Unmounted (ref: 8909)
Squared
Pencil, pen and ink, wash

Tags: Barnett Freedman pen and ink pencil wash interiors leisure men 1.PORTRAIT OF AN ARTIST



Provenance: The Artist's Studio


Literature: Llewellyn, Sacha, and Paul Liss. Portrait of an Artist. Liss Llewellyn, 2021, p.184.

After his marriage to Claudia Guercio in 1926 the newly weds  lived in two rooms near the Euston Road, one of which Freedman used as a studio as he sought to combine theatrical activities with oil painting, remarking later ‘I nearly starved’.

The scene depicted is probably a rehearsal, possibly for a play that Freedman, directing proceedings at the left, was intending to produce.. 

At the time Freedman greatly admired the East End dramatist Israel Zangwill and Freedman’s obituary cited involvement in productions at the Little, Fortune and Scala theatres.

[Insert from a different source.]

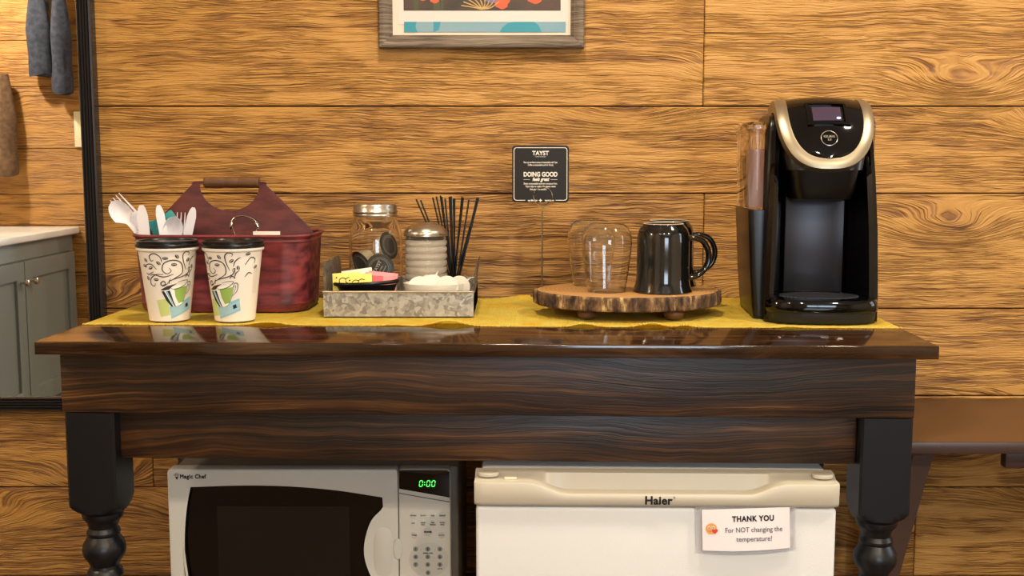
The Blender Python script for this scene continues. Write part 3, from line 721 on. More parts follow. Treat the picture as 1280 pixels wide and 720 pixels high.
def conef(u, v, lift):
    r = cup_r(v); a = -PI / 2 + u / 0.0385
    return Vector(((r + lift) * math.cos(a), (r + lift) * math.sin(a), v))
def patch(bm, poly, lift):
    """filled convex polygon wrapped on the cup (subdivided fan)"""
    n = len(poly); cx = sum(p[0] for p in poly) / n; cy = sum(p[1] for p in poly) / n
    dense = []
    for i in range(n):
        a = poly[i]; b_ = poly[(i + 1) % n]
        k = max(1, int(math.hypot(a[0] - b_[0], a[1] - b_[1]) / 0.003))
        for j in range(k): dense.append((a[0] + (b_[0] - a[0]) * j / k, a[1] + (b_[1] - a[1]) * j / k))
    rr = [[bm.verts.new(conef(cx + (p[0] - cx) * f, cy + (p[1] - cy) * f, lift)) for p in dense] for f in (0.001, 0.33, 0.66, 1.0)]
    m_ = len(dense)
    for i in range(3):
        for j in range(m_):
            k = (j + 1) % m_; bm.faces.new((rr[i][j], rr[i][k], rr[i + 1][k], rr[i + 1][j]))
def cup_art(shift):
    S_ = 0.001235 / 6.0   # metres per pixel of the 6x study view
    def q(x, y): return ((x - 285) * S_ + shift, (660 - y) * S_ - 0.0008)
    bms = {k: bmesh.new() for k in ('dark', 'green', 'pale', 'blue', 'white', 'tan', 'black', 'grey')}
    patch(bms['tan'], [q(*p) for p in ((190, 270), (250, 200), (340, 190), (400, 250), (395, 330), (330, 390), (230, 370))], 0.00010) if False else None
    patch(bms['pale'], [q(182, 495), q(275, 480), q(290, 605), q(205, 618)], 0.00015)
    patch(bms['blue'], [q(285, 545), q(480, 478), q(490, 570), q(300, 635)], 0.00022)
    for k in range(7):
        stroke(bms['white'], [q(296, 560 + k * 9), q(380, 535 + k * 9), q(482, 498 + k * 9)], 0.00025, 0.00026, False)
    # mug
    patch(bms['white'], [q(225, 415), q(300, 392), q(440, 372), q(425, 450), q(400, 520), q(350, 545), q(300, 540), q(255, 480)], 0.0003)
    patch(bms['green'], [q(325, 408), q(432, 392), q(425, 440), q(400, 510), q(360, 520), q(335, 470)], 0.00038)
    patch(bms['black'], [q(228, 425), q(250, 425), q(290, 500), q(318, 543), q(300, 541), q(262, 495)], 0.00038)
    patch(bms['blue'], [q(258, 425), q(270, 422), q(305, 500), q(322, 538), q(306, 520)], 0.00038)
    patch(bms['black'], [q(272, 425), q(292, 420), q(318, 500), q(338, 545), q(326, 540)], 0.00038)
    patch(bms['dark'], [q(222, 415), q(270, 388), q(350, 368), q(310, 392), q(285, 415), q(240, 420)], 0.00042)
    stroke(bms['dark'], [q(300, 405), q(335, 412), q(400, 390), q(438, 355), q(400, 350), q(350, 362)], 0.0011, 0.00045)
    stroke(bms['dark'], [q(432, 395), q(445, 365), q(468, 370), q(462, 420), q(425, 460)], 0.0012, 0.00045)
    stroke(bms['dark'], [q(428, 425), q(440, 390), q(452, 385), q(446, 415), q(425, 455)], 0.0007, 0.00045)
    stroke(bms['dark'], [q(335, 545), q(390, 525), q(425, 450), q(432, 400)], 0.0006, 0.00045)
    # curls
    cs = [[(285, 355), (330, 330), (385, 290), (375, 220), (320, 195), (260, 215), (245, 265), (275, 295), (305, 275), (290, 250)],
          [(290, 370), (300, 345), (400, 315), (440, 290), (450, 255), (435, 262), (438, 285)],
          [(240, 380), (262, 372), (250, 350), (228, 365), (240, 385), (275, 370), (300, 330)],
          [(250, 300), (200, 300), (155, 330), (148, 370), (175, 388), (188, 365)],
          [(320, 300), (250, 318), (180, 300), (150, 310)],
          [(245, 210), (235, 170), (195, 145), (160, 165), (170, 200), (190, 192)],
          [(205, 262), (170, 225), (130, 228), (118, 250)],
          [(180, 280), (140, 300), (115, 290)],
          [(415, 270), (395, 220), (385, 165), (405, 138), (435, 145), (430, 165)],
          [(440, 240), (450, 205), (475, 180), (490, 175)],
          [(445, 330), (455, 290), (480, 270)],
          [(410, 330), (430, 310), (450, 330)],
          [(520, 230), (560, 180), (600, 190), (595, 225)],
          [(520, 320), (550, 290), (580, 300)]]
    for c in cs: stroke(bms['dark'], [q(*p) for p in c], 0.0016, 0.0004)
    for bx, by, an in ((268, 180, 0), (345, 170, 55), (325, 228, 0), (222, 215, 50), (160, 252, -30), (195, 338, 0), (125, 195, 60), (428, 198, -50), (127, 330, 80), (110, 238, 20), (472, 250, 80), (540, 150, -20), (610, 250, -40)):
        pts = [(bx + 20 * math.cos(R(a)) * math.cos(R(an)) - 11 * math.sin(R(a)) * math.sin(R(an)), by + 17 * math.cos(R(a)) * math.sin(R(an)) + 11 * math.sin(R(a)) * math.cos(R(an))) for a in range(0, 360, 40)]
        patch(bms['dark'], [q(*p) for p in pts], 0.0004)
        c_, s_ = math.cos(R(an)), math.sin(R(an))
        stroke(bms['white'], [q(bx - 14 * c_, by - 14 * s_), q(bx + 3 * s_, by - 3 * c_), q(bx + 14 * c_, by + 14 * s_)], 0.0005, 0.00048, False)
    patch(bms['black'], [q(425, 530), q(452, 520), q(458, 548), q(430, 558)], 0.00048)
    stroke(bms['black'], [q(456, 545), q(470, 540)], 0.0004, 0.00048, False)
    for k in range(5):
        stroke(bms['grey'], [q(600 + 10 * k, 250), q(598 + 10 * k, 450)], 0.0004, 0.0002, False)
    return bms
def paper_cup(x, y, shift, yaw, label):
    t = thing('paper_cup', label, 'cup', (x, y, RT), yaw, 'paper cups in front of the red caddy')
    prof_ = [(0.0280, 0.003), (0.0298, 0.0), (0.0305, 0.0008), (cup_r(0.107), 0.107), (0.0462, 0.1085), (0.0468, 0.1105), (0.0460, 0.1125), (0.0440, 0.1122), (cup_r(0.104) - 0.0006, 0.104), (0.0298, 0.004)]
    bm = Lt(prof_, seg=72); obj('cup_wall', bm, M_CUP, t, 30)
    lidp_ = [(0.0445, 0.1128), (0.0462, 0.1129), (0.0474, 0.1135), (0.0476, 0.1165), (0.0468, 0.1178), (0.0458, 0.1182), (0.0456, 0.1196), (0.0463, 0.1205), (0.0463, 0.1218), (0.0450, 0.1230), (0.0425, 0.1228), (0.0415, 0.1205), (0.02, 0.1203), (0.003, 0.1203)]
    obj('lid', Lt(lidp_, seg=64), M_BLKPL, t, 30)
    for k, b_ in cup_art(shift).items():
        if len(b_.faces): obj('printed_' + {'dark': 'swirls', 'green': 'mug', 'pale': 'green_square', 'blue': 'blue_label', 'white': 'highlights', 'tan': 'glow', 'black': 'stripes', 'grey': 'fine_print'}[k], b_, M_CUPART[k], t)
        else: b_.free()
    return t
paper_cup(-0.5305, 1.7205, 0.0, R(17), 'lidded paper coffee cup, left one of the two, green mug print facing front')
paper_cup(-0.4285, 1.7170, 0.0, R(-34), 'lidded paper coffee cup, right one of the two, its green mug print turned left')

# ------------------------------------------------------------------ galvanised tray and what it holds
TRY0, TRY1 = 1.748, 1.965
tx0, tx1 = -0.2965, -0.0605
tr = thing('serving_tray', 'rectangular galvanised metal tray holding jars, creamers and sweeteners', 'tray', ((tx0 + tx1) / 2, (TRY0 + TRY1) / 2, RT))
hw = (tx1 - tx0) / 2; hd = (TRY1 - TRY0) / 2
obj('tray_floor', B(-hw + .001, hw - .001, -hd + .001, hd - .001, 0.0, 0.0016), M_GALV, tr)
for s in (-1, 1):
    y0 = s * hd
    o = obj('long_wall', B(-hw, hw, min(y0, y0 - s * 0.0014), max(y0, y0 - s * 0.0014), 0, 0.0385), M_GALV, tr)
    obj('rolled_edge', T([(-hw - 0.001, y0, 0.0392), (hw + 0.001, y0, 0.0392)], 0.0017, 8), M_STEEL, o, 40)
def tray_end(s):
    bm = bmesh.new(); rows = []
    pts = []
    def top(y):
        e = max(0.0, 1 - (y / (hd * 0.92)) ** 2) if abs(y) < hd * 0.92 else 0
        return 0.0385 + 0.043 * min(1.0, e * 3.2) ** 1.4
    for i in range(33):
        y = -hd + 2 * hd * i / 32
        h = top(y); rows.append([(s * hw, y, 0), (s * hw, y, 0.030), (s * (hw + 0.001 * (h > 0.04)), y, h * 0.75 + 0.01), (s * (hw + (h - 0.0385) * 0.12), y, h)])
    vr = [[bm.verts.new(p) for p in r] for r in rows]
    for i in range(32):
        for k in range(3): bm.faces.new((vr[i][k], vr[i][k + 1], vr[i + 1][k + 1], vr[i + 1][k]))
    bmesh.ops.solidify(bm, geom=list(bm.faces), thickness=0.0015)
    return bm
for s in (-1, 1): obj('handle_wall', tray_end(s), M_GALV, tr, 40)
TZ = RT + 0.0018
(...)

From various surviving studies several figures have been identified as RCA contemporaries. Roy Keevil is  the figure coming through the door. Barnett Freedman has his back to the viewer with a violin at his feet,  Frank Barber, an impecunious artist who Ravilious tried to obtain a commission for, but who later committed suicide, is at the piano.  Francis Spear is most likely the figure seated at the foot of the easel; the older figure seated on the floor behind is llikely to be William Rothenstein or Robert Buhler;  Alan Sorrell is portrayed full length, looking back to the viewer, Charles Mahoney is seated on the table, probably with Percy Horton seated next to him, leg raised, and G.K. Branson. Gerald Ososki is seated on the stool, with Hugh Finney to his left..  Possible candidates for the unidentified figure, (lounging across the two stools in the foreground), are Donald Towner, Athol Hay and  Albert Houthuesen.